Modern art was CIA 'weapon'
Revealed: how the spy agency used unwitting artists such as Pollock and de Kooning in a cultural Cold War
Sunday 22 October 1995
For decades in art circles it was either a
rumour or a joke, but now it is confirmed as a fact. The Central
Intelligence Agency used American modern art - including the works of
such artists as Jackson Pollock, Robert Motherwell, Willem de Kooning
and Mark Rothko - as a weapon in the Cold War. In the manner of a
Renaissance prince - except that it acted secretly - the CIA fostered
and promoted American Abstract Expressionist painting around the world
for more than 20 years.
The connection is improbable. This was a period, in the 1950s and
1960s, when the great majority of Americans disliked or even despised
modern art - President Truman summed up the popular view when he said:
"If that's art, then I'm a Hottentot." As for the artists themselves,
many were ex- communists barely acceptable in the America of the
McCarthyite era, and certainly not the sort of people normally likely to
receive US government backing.Why did the CIA support them?
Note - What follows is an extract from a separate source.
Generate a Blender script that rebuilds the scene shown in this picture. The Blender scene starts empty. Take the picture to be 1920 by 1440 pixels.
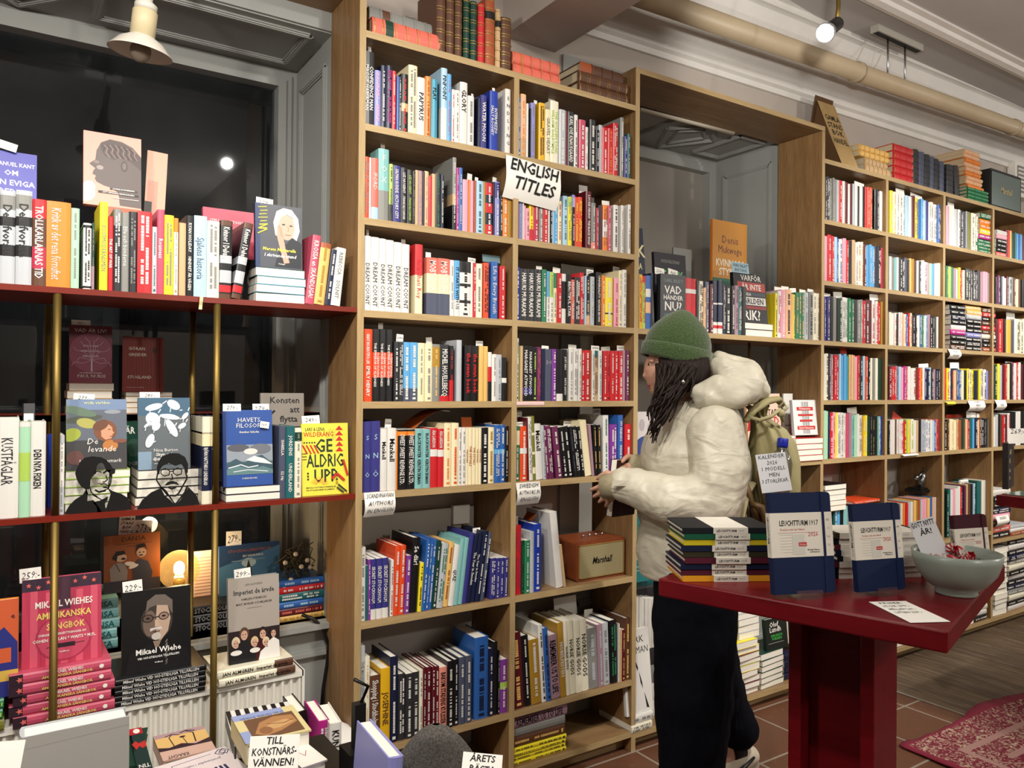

Because in the propaganda war with the Soviet Union, this new artistic movement could be held up as proof of the creativity, the intellectual freedom, and the cultural power of the US. Russian art, strapped into the communist ideological straitjacket, could not compete.
The existence of this policy, rumoured and disputed for many years, has now been confirmed for the first time by former CIA officials. Unknown to the artists, the new American art was secretly promoted under a policy known as the "long leash" - arrangements similar in some ways to the indirect CIA backing of the journal Encounter, edited by Stephen Spender.
The decision to include culture and art in the US Cold War arsenal was taken as soon as the CIA was founded in 1947. Dismayed at the appeal communism still had for many intellectuals and artists in the West, the new agency set up a division, the Propaganda Assets Inventory, which at its peak could influence more than 800 newspapers, magazines and public information organisations. They joked that it was like a Wurlitzer jukebox: when the CIA pushed a button it could hear whatever tune it wanted playing across the world.